Zimbabwe News

Church bishop calls for s.e.x education in churches

Bishop Rocky Moyo, the president of the Council of Churches in Africa, has urged the church, particularly traditional churches, to discuss s.e.x issues, rather than leave the youth and teenagers at the mercy of misleading information from the internet.

Moyo said newspapers are full of reports about teenage pregnancies and teenagers who have joined the s.e.x work industry, and this is partly attributable to the church’s failure to discuss s.e.x issues. Moyo said (via B-Metro):

I’m an avid newspaper reader, so I keep up to date with current affairs. One issue that has hit me hard is the issue of teenagers falling pregnant, after that, they stop coming to church and some adopt delinquent behaviours and join the s.e.x work industry.

In some cases, after the teen falls pregnant, she drops out of school. Some youths desert their families while some stop attending church services as they would be depressed and ashamed of being labelled all sorts of names.

Some of the church members are the reason behind the depression as they are quick to accuse the girl of being promiscuous, but they do not blame the boy who would have impregnated the girl.

Moyo said churches should have literature on s.e.x that is specifically tailored for teenagers as this will help them make informed decisions rather than letting them rely on internet information.

A Brethren in Christ Church (BICC) reverend who chose not to be named told B-Metro that the issue of s.e.x is rarely discussed at their church.
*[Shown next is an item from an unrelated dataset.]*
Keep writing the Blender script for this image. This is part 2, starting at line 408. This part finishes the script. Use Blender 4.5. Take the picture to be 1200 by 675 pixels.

Said the cleric:

At our church, the issue of s.e.x is rarely discussed and is discussed at Youth camps only and that is once or twice a year.

Sadly, some of the youths do not attend camps and they are left at the mercy of wrong information.

Meanwhile, Moyo said some churches find it difficult to discuss the issue as parents and their children would be in the same room.

Zimbabwe’s teenage pregnancy rate stands at approximately 22%, placing the country at position 28 out of 54 on UNICEF’s early childbearing list.

Teenage pregnancy has significant psycho-social, economic, development, and health costs.